Responding to the reader’s AMA question, Editor-in-Chief Jacob Lorinc reflected on the commentary written by the paper itself — its unsigned editorials. He conceded that the newspaper’s editorials have lately had a left bent. Admitting he couldn’t point to a recent conservative-leaning board, Lorinc was quick to remind readers that members rotate two to three times per year, so things can quickly change.

But here’s the thing. Just as The National Post leans right and the Toronto Star leans left, The Varsity is always going to be a somewhat left-of-centre publication. It reflects — with some distortion — the campus and city that sustain it. And neither is particularly conservative. Both Torontonians and more educated Canadians — the kind you might find on campus — tend to vote Liberal or NDP. When these are the groups you both draw your writers from and write your stories for, it is hard to see how The Varsity could be anything but.

That said, The Varsity leadership works hard to shed this reputation — as it should. When newspapers too eagerly endorse a set of views, readers are right to doubt whether they are reading facts or partisan talking-points.

In her last column as The New York Times’ Public Editor, Liz Spayd warned against partisan journalism, writing that “whether journalists realize it or not, with impartiality comes authority.” She pointed to the damage the Venezuelan media did to its reputation with Venezuelans during Hugo Chavez’s presidency when, in the absence of any real partisan opposition, it assigned itself the job. The public stopped believing the media was a fair observer of Chavez’s regime.

The Varsity faced a big challenge last year in figuring out how to fairly cover the Jordan Peterson controversy. I was impressed by the self-awareness of its politics that The Varsity brought to its reporting on the issue, and the range of opinions it published. Though I know some readers disagree with me, articles like this or this suggest The Varsity gave real space to more conservative voices writing in opposition to limits to free speech.

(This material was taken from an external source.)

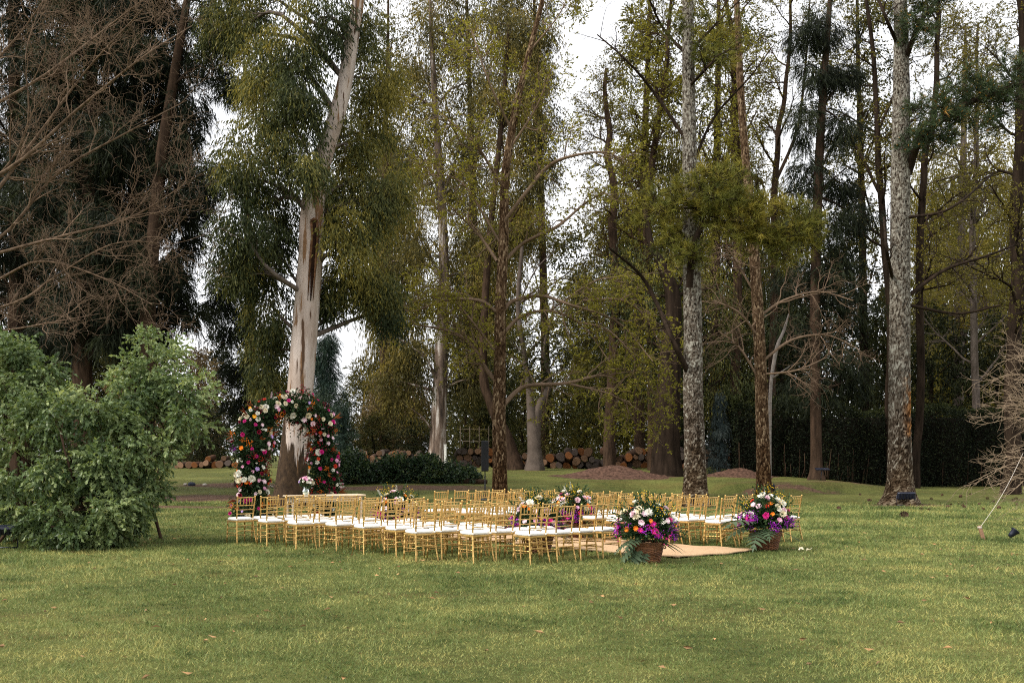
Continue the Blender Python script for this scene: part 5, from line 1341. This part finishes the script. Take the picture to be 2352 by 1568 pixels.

Still, I can see why conservative readers often feel shorted. Take, for example, the three most prominently placed articles in The Varsity’s online comment section at the start of the school year. The first article, on diversity in film, argues “more work still needs to be done to ensure women of colour are granted the visibility they deserve.” The second piece, by the editorial board, argues that nationalist rallies have no right to organize on campus. Only the third piece could be said to have more conservative elements, though even here the author advocates wholeheartedly in favour of Canada’s principle of universal healthcare coverage.

The Varsity will naturally gravitate left. It needs to — and for the most part does — carefully monitor this habit. What it shouldn’t do is abandon impartiality altogether. Newspapers that become too ideological or partisan are no longer pursuing the truth or holding power to account. And if they aren’t, who is? In the age of overtly partisan outlets like The Rebel and fake news article generators, I don’t want to find out.